Hello, hello! Today’s the first day of October and you know what that means: time to start on ‘A Night in the Lonesome October’. And so we have the first chapter… and the prologue which I forgot about.
So to start off, we have the prologue. And I must say, the prologue is a truly excellent introduction to the story. Especially since it’s only a solid two pages in total. Yet it manages to tell a reader just about everything they need to know. By the end, you know Snuff is the protagonist mostly as a supporting role to Jack. You learn Snuff is a dog and come to understand the perspective the story is written in will be slightly different from usual. But you also come to understand that he isn’t just a dog; both in the sense that he’s large and threatening enough to intimidate a ‘professional’ guard dog and the knowledge that he wasn’t always a dog. Through incidental narration, you’re also told a fair amount about Jack since you know he has both a knife and wand that are important, the latter particularly since it tells you the plot will be involved with the mystical and the occult. You learn the setting is London, though admittedly time period is still a bit vague. And perhaps most critically, the mention of other people performing the same kind of graverobbings tells you this isn’t isolated to just Jack’s goals; there is something more going on that involves more than one group arrayed against each other. All in all: short, sweet, and sets the stage with an incredible economy of words.
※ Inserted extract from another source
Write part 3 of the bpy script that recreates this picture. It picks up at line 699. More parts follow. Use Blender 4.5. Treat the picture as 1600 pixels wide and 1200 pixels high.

Then on he other hand we have Night 1 which serves as another example of excellent economy of words, albeit in a slower, subtler sense. It’s also about two pages — I think even a little shorter than the prologue — but it doesn’t tell you quite as much. Rather, it serves to show you a good deal about who Snuff is as a person. Or dog as the case may be. It’s a snippet of his routine, establishes a familiar touchstone for something that he will be doing over the rest of the story whether it’s mentioned or not. But it also shows off his reliability and experience. We don’t know what the Things really are, but they’re described enough for a reader to know they aren’t anything from this world. They’re smart enough to talk, uncanny enough to shapeshift, and mystical enough that they can be contained in the likes of (implicitly) magic circles and mirrors. Then, to contrast this, we have Snuff. He responds to these monsters in a very mundane manner, by either intimidating them into submission — which again reaffirms his relative strength since the Things are afraid of him and he’s confident he can handle them as long as it’s not all at once — or brushing their threats and temptations aside like it’s idle conversation. Which shows he’s an old hand. These kind of monsters are everyday to him. He’s seen similar things before, probably fought similar things before given his confidence, and they simply don’t scare him. He goes through his routine and makes sure everything is where it should be because that’s his job. He’s a watchdog and he watches.